Do any lines in the data below contain "from"? If so, copy every one of them.

▶

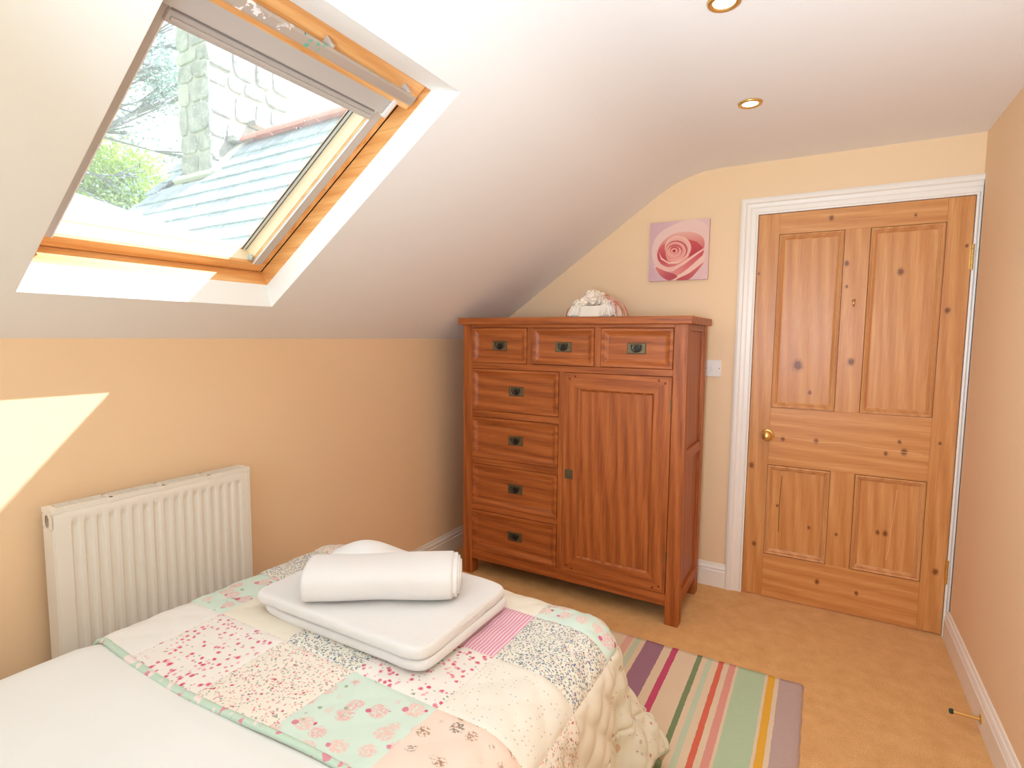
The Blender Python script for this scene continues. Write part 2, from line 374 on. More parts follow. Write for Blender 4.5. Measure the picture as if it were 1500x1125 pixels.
# ------------------------------------------------------------------ skylight
def skylight():
    r = thing('window_1', 'pine-framed roof window with grey roller blind in the sloping ceiling', 'window', SP(0.7, 0.0, 0.98), kind='structure')
    ho = [(0.2132, 0.6012), (1.2688, 1.3558)]; fi = [(0.240, 0.603), (1.198, 1.3556)]
    (a0, b0), (a1, b1) = ho; (c0, e0), (c1, e1) = fi; T1 = 0.082
    # white lining boards, from the ceiling plane to the frame
    def quad(p):
        m = MB(); q = [SP(*x) for x in p]; n = (q[1] - q[0]).cross(q[3] - q[0]).normalized() * 0.012
        m.add(q + [x + n for x in q], [(0, 1, 2, 3), (7, 6, 5, 4), (0, 4, 5, 1), (1, 5, 6, 2), (2, 6, 7, 3), (3, 7, 4, 0)]); return m
    T0 = 0.0008
    L = [[(a0, T0, b0), (a0, T0, b1), (c0, T1, e1), (c0, T1, e0)], [(a0, T0, b1), (a1, T0, b1), (c1, T1, e1), (c0, T1, e1)],
         [(a1, T0, b1), (a1, T0, b0), (c1, T1, e0), (c1, T1, e1)], [(a1, T0, b0), (a0, T0, b0), (c0, T1, e0), (c1, T1, e0)]]
    cen = SP(0.7, 0.05, 0.98)
    for p in L:
        q = [SP(*x) for x in p]; n = (q[1] - q[0]).cross(q[3] - q[0])
        if n.dot(q[0] - cen) < 0: p = p[::-1]
        quad(p).build('lining_board', M_LINING, r)
    # fixed frame
    def bar(nm, s0, s1, t0, t1, y0, y1, mat, parent=r, bevel=0.002):
        return MB().sbox(s0, s1, t0, t1, y0, y1).build(nm, mat, parent, bevel=bevel)
    bar('frame_bar', 0.155, c0, T1, 0.225, 0.545, 1.425, FRAMEWOOD['y'])
    bar('frame_bar', c1, 1.315, T1, 0.225, 0.545, 1.425, FRAMEWOOD['y'])
    bar('frame_bar', c0, c1, T1, 0.225, e1 + 0.0005, 1.425, FRAMEWOOD['x'])
    bar('frame_bar', c0, c1, T1, 0.225, 0.545, e0, FRAMEWOOD['x'])
    # sash
    S0, S1, Y0, Y1 = 0.245, 1.192, 0.608, 1.352
    bar('sash_bar', S0, 0.289, 0.140, 0.225, Y0, Y1, FRAMEWOOD['y'])
    bar('sash_bar', 1.100, S1, 0.098, 0.225, Y0, Y1 - .004, FRAMEWOOD['y'])
    bar('sash_bar', 0.289, 1.100, 0.140, 0.225, 1.292, Y1, FRAMEWOOD['x'])
    bar('sash_bar', 0.289, 1.100, 0.140, 0.225, Y0, 0.668, FRAMEWOOD['x'])
    bar('frame_bar', 0.244, c1, 0.14, 0.15, 1.352, 1.358, M_DARK, bevel=0)
    # inner glazing faces, paler, with spacer
    cream = plain('pale_pine', (240, 220, 186), 0.4)
    bar('glazing_bead', 0.2905, 1.03, 0.150, 0.198, 1.2905, 1.293, cream, bevel=0)
    bar('glazing_bead', 0.2885, 0.2905, 0.150, 0.198, 0.672, 1.292, cream, bevel=0)
    bar('glazing_bead', 0.2905, 1.03, 0.150, 0.198, 0.667, 0.6705, cream, bevel=0)
    sp = plain('grey_spacer', (70, 78, 88), 0.4, 0.5, 0.3); sp2 = plain('pale_spacer', (210, 220, 228), 0.3, 0.5, 0.5)
    for (ya, yb, m_) in [(1.2868, 1.2905, sp), (1.2765, 1.2868, sp2), (1.272, 1.2765, sp)]: bar('spacer', 0.292, 1.03, 0.1975, 0.1995, ya, yb, m_, bevel=0)
    # aluminium side tracks of the blind
    for (ya, yb) in [(1.290, 1.326), (0.632, 0.690)]:
        t = bar('blind_track', 0.289, 1.075, 0.134, 0.1405, ya, yb, M_GREY, bevel=0.001)
        bar('track_lip', 0.289, 1.075, 0.1315, 0.1345, ya if ya > 1 else yb - 0.003, ya + 0.003 if ya > 1 else yb, plain('lip_white', (240, 238, 234), 0.4), t, bevel=0)
    MB().lathe([(0, 0), (0.012, 0), (0.012, 0.004), (0.009, 0.006), (0, 0.006)], SP(0.303, 0.150, 1.283), (0, -1, 0), 16).build('track_stop', plain('clear_grey', (178, 190, 186), .2), r, smooth=True)
    # blind
    b = MB()
    b.sbox(1.050, 1.108, 0.098, 0.165, 0.650, 1.282)
    b.build('blind_cassette', M_GREY, r, bevel=0.006)
    bar('blind_end_cap', 1.045, 1.112, 0.094, 0.165, 1.282, 1.300, plain('end_cap', (226, 220, 214), .4), bevel=0.004)
    bar('blind_fabric', 1.01, 1.06, 0.136, 0.138, 0.68, 1.29, M_GREY, bevel=0)
    q = bar('blind_bottom_rail', 1.002, 1.034, 0.124, 0.139, 0.684, 1.288, M_GREY, bevel=0.005)
    MB().sbox(1.012, 1.022, 0.119, 0.125, 0.692, 1.278).build('pull_ridge', M_GREY, q, bevel=0.002)
    # ventilation bar on brackets
    v = MB().sbox(1.138, 1.168, 0.044, 0.058, 0.66, 1.293).build('vent_bar', None, r, bevel=0.005)
    n = NM('worn_grey_vent_bar', 0.4, 0.5, 0.3); base = lin((190, 176, 164))
    wv = n.coord(); nz = n.noise(wv, 38, 4, 0.6)
    spm = n.math('MULTIPLY', n.step(nz, 0.56, 0.58), n.step(n.noise(wv, 6, 2), 0.44, 0.50))
    cc = n.ramp(n.noise(wv, 5, 1), [(0.42, lin((120, 190, 160))), (0.62, lin((250, 246, 244))), (0.50, lin((60, 60, 120))), (0.54, lin((240, 236, 236)))], 'CONSTANT')
    n.color(n.mix(spm, base, cc)); v.data.materials.append(n.m)
    for y in (0.70, 0.98, 1.262):
        MB().sbox(1.150, 1.174, 0.056, 0.089, y, y + 0.010).build('bar_bracket', M_GREY, v, bevel=0.002)
    MB().sbox(1.093, 1.100, 0.10, 0.15, 0.66, 1.29).build('sash_groove', wood('dark_pine', (150, 84, 34), (176, 104, 46), (190, 116, 56), 'y'), r)
    # glass pane: clear, faintly reflecting, a little dusty
    g = NM('window_glass'); tr = g.node('ShaderNodeBsdfTransparent'); tr.inputs[0].default_value = (0.97, 0.985, 0.98, 1)
    gl = g.node('ShaderNodeBsdfGlossy'); gl.inputs['Roughness'].default_value = 0.0
    fr = g.node('ShaderNodeFresnel'); ge = g.node('ShaderNodeNewGeometry'); g.set(fr.inputs[0], g.math('SUBTRACT', 1.5, g.math('MULTIPLY', ge.outputs['Backfacing'], 1.5 - 1 / 1.5)))
    mx = g.node('ShaderNodeMixShader'); g.set(mx.inputs[0], fr.outputs[0]); g.set(mx.inputs[1], tr.outputs[0]); g.set(mx.inputs[2], gl.outputs[0])
    di = g.node('ShaderNodeBsdfTranslucent'); di.inputs[0].default_value = (0.95, 0.97, 0.97, 1)
    dust = g.math('ADD', g.math('MULTIPLY', g.step(g.noise(g.coord(), 130, 2), 0.72, 0.76), 0.6), 0.05)
    m2 = g.node('ShaderNodeMixShader'); g.set(m2.inputs[0], dust); g.set(m2.inputs[1], mx.outputs[0]); g.set(m2.inputs[2], di.outputs[0])
    g.t.links.new(m2.outputs[0], g.t.nodes['Material Output'].inputs['Surface'])
    MB().sbox(0.289, 1.100, 0.200, 0.204, 0.668, 1.292).build('pane', g.m, r)
    # window added behind the viewpoint to go with the rear fill light
    r2 = thing('added_window_2', 'added white casement window in the unseen wall behind the viewpoint', 'window', (1.3, YB, 1.42), kind='structure')
    m = MB()
    for (xa, xb, za, zb) in [(0.2, 2.4, 0.75, 0.81), (0.2, 2.4, 2.04, 2.1), (0.2, 0.26, 0.81, 2.04), (2.34, 2.4, 0.81, 2.04), (1.27, 1.33, 0.81, 2.04)]:
        m.box(xa, xb, YB - 0.08, YB - 0.03, za, zb)
    m.build('window_frame', M_TRIM, r2, bevel=0.003)
    for xa, xb in ((0.26, 1.27), (1.33, 2.34)): MB().box(xa, xb, YB - .057, YB - .053, .81, 2.04).build('pane', g.m, r2)
skylight()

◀

[CORRECT ANSWER]:
The Blender Python script for this scene continues. Write part 2, from line 374 on. More parts follow. Write for Blender 4.5. Measure the picture as if it were 1500x1125 pixels.
    # white lining boards, from the ceiling plane to the frame